**What this task involves:**
Give back the full listing verbatim, apart from its images.

>> Begin

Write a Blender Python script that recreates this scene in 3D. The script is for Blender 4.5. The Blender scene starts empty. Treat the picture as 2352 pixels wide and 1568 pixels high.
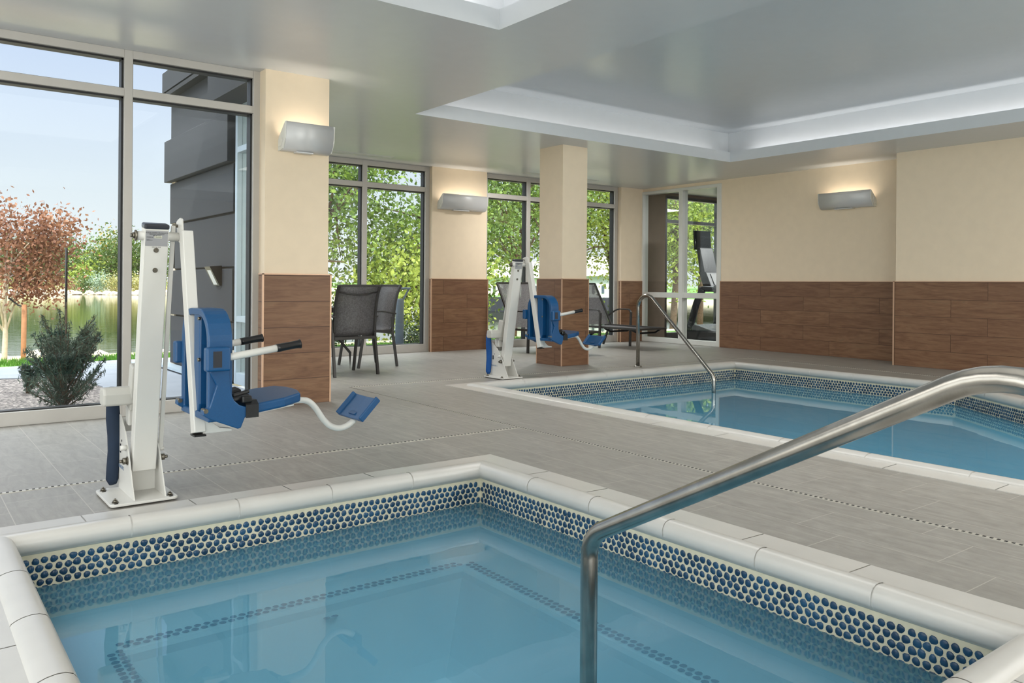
import bpy, bmesh, math, random
import numpy as np
from mathutils import Vector, Matrix
from mathutils.geometry import tessellate_polygon

sc = bpy.context.scene
COL = sc.collection
random.seed(7)

# ------------------------------------------------------------------ camera
F_PX, TH, ROLL, CY, CAM_H = 1867.6, 0.65288, 0.0072, 651.9, 1.05
_F = Vector((math.sin(TH), math.cos(TH), 0))
_r0 = Vector((math.cos(TH), -math.sin(TH), 0)); _u0 = Vector((0, 0, 1))
_R = _r0*math.cos(ROLL) + _u0*math.sin(ROLL)
_U = _u0*math.cos(ROLL) - _r0*math.sin(ROLL)
cam_data = bpy.data.cameras.new('camera')
cam_data.sensor_width = 36.0
cam_data.lens = F_PX*36.0/2352.0
cam_data.shift_y = -(784.0-CY)/2352.0
cam_data.clip_start = 0.05
cam_data.clip_end = 2000
cam = bpy.data.objects.new('camera', cam_data)
COL.objects.link(cam)
M = Matrix((( _R.x, _U.x, -_F.x, 0), (_R.y, _U.y, -_F.y, 0), (_R.z, _U.z, -_F.z, CAM_H), (0, 0, 0, 1)))
cam.matrix_world = M
sc.camera = cam

# ------------------------------------------------------------------ view, sampling
sc.view_settings.view_transform = 'Standard'
sc.view_settings.look = 'None'
sc.view_settings.gamma = 1.0
sc.view_settings.use_curve_mapping = False
sc.view_settings.exposure = 0.0
cy = sc.cycles
cy.max_bounces = 7; cy.diffuse_bounces = 4; cy.glossy_bounces = 4
cy.transmission_bounces = 4; cy.transparent_max_bounces = 16
cy.caustics_reflective = False; cy.caustics_refractive = False
cy.sample_clamp_indirect = 6.0
cy.use_denoising = True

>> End

**Solution for this task:**
Write a Blender Python script that recreates this scene in 3D. The script is for Blender 4.5. The Blender scene starts empty. Treat the picture as 2352 pixels wide and 1568 pixels high.
import bpy, bmesh, math, random
import numpy as np
from mathutils import Vector, Matrix
from mathutils.geometry import tessellate_polygon

sc = bpy.context.scene
COL = sc.collection
random.seed(7)

# ------------------------------------------------------------------ camera
F_PX, TH, ROLL, CY, CAM_H = 1867.6, 0.65288, 0.0072, 651.9, 1.05
_F = Vector((math.sin(TH), math.cos(TH), 0))
_r0 = Vector((math.cos(TH), -math.sin(TH), 0)); _u0 = Vector((0, 0, 1))
_R = _r0*math.cos(ROLL) + _u0*math.sin(ROLL)
_U = _u0*math.cos(ROLL) - _r0*math.sin(ROLL)
cam_data = bpy.data.cameras.new('camera')
cam_data.sensor_width = 36.0
cam_data.lens = F_PX*36.0/2352.0
cam_data.shift_y = -(784.0-CY)/2352.0
cam_data.clip_start = 0.05
cam_data.clip_end = 2000
cam = bpy.data.objects.new('camera', cam_data)
COL.objects.link(cam)
M = Matrix((( _R.x, _U.x, -_F.x, 0), (_R.y, _U.y, -_F.y, 0), (_R.z, _U.z, -_F.z, CAM_H), (0, 0, 0, 1)))
cam.matrix_world = M
sc.camera = cam

# ------------------------------------------------------------------ view, sampling
sc.view_settings.view_transform = 'Standard'
sc.view_settings.look = 'None'
sc.view_settings.gamma = 1.0
sc.view_settings.use_curve_mapping = False
sc.view_settings.exposure = 0.0
cy = sc.cycles
cy.max_bounces = 7; cy.diffuse_bounces = 4; cy.glossy_bounces = 4
cy.transmission_bounces = 4; cy.transparent_max_bounces = 16
cy.caustics_reflective = False; cy.caustics_refractive = False
cy.sample_clamp_indirect = 6.0
cy.use_denoising = True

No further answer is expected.